E' una battaglia continua quella dei coniugi Regeni, ormai da quattro anni in attesa di conoscere la verità sulla morte del loro figlio, recatosi al Cairo per completare il suo dottorato di ricerca e lì assassinato (dopo essere stato sottoposto a tortura), in circostanza che tuttora continuano a restare oscure: “Abbiamo scoperto che Giulio era stato torturato leggendo i giornali – ha detto la madre di Giulio, Paola Deffendi -. Non ci era stato riferito dall'ambasciata per una sorta di tutela nei nostri confronti ed è stata una super-botta per noi”. Ed è ancora la signora Regeni a rivolgere un appello alla Commissione, nella quale la famiglia di Giulio ripone “l'aspettativa che voi smuoviate la politica. Se la politica non collabora a costruire un certo quadro, la procura di Roma non può andare avanti”. Bisogna “scegliere da che parte stare”.

La notizia delle torture

Alla voce di Claudio Regeni è affidata la ricostruzione di quanto accadde la sera del 31 gennaio 2016, quando “l'ambasciatore Massari ci conferma di aver incontrato il ministro dell'Interno egiziano senza aver avuto informazioni utili sulla scomparsa di Giulio. Anzi, ci dice che il ministro aveva avuto nei suoi confronti un atteggiamento non collaborativo e sprezzante.
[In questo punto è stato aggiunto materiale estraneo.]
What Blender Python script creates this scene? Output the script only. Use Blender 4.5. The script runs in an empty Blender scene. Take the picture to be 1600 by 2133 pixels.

Per questo era giusto dare alla stampa la notizia della scomparsa di Giulio. L'avrebbe data lui stesso, ma noi avremmo dovuto avvisare i nostri parenti”. Sulla notizia delle torture subite dal ricercatore, apprese in ritardo dalla famiglia, Paola Deffendi spiega che forse non furono le autorità italiane a riferirla “per una sorta di tutela, per non farci soffrire, ma nell'epoca dell'informazione, fake news a parte, tutto si viene a sapere. Giulio era andato al Cairo come ricercatore, non perché gli piaceva girare al Cairo per bancarelle. Doveva essere un approfondimento sul campo di una ricerca molto più ampia, storico-sindacale. L'Egitto doveva essere un focus come quello sui sindacati, sia quelli indipendenti sia quelli filo governativi. La sua ricerca era più ampia di quella che la stampa ha pensato di evidenziare”.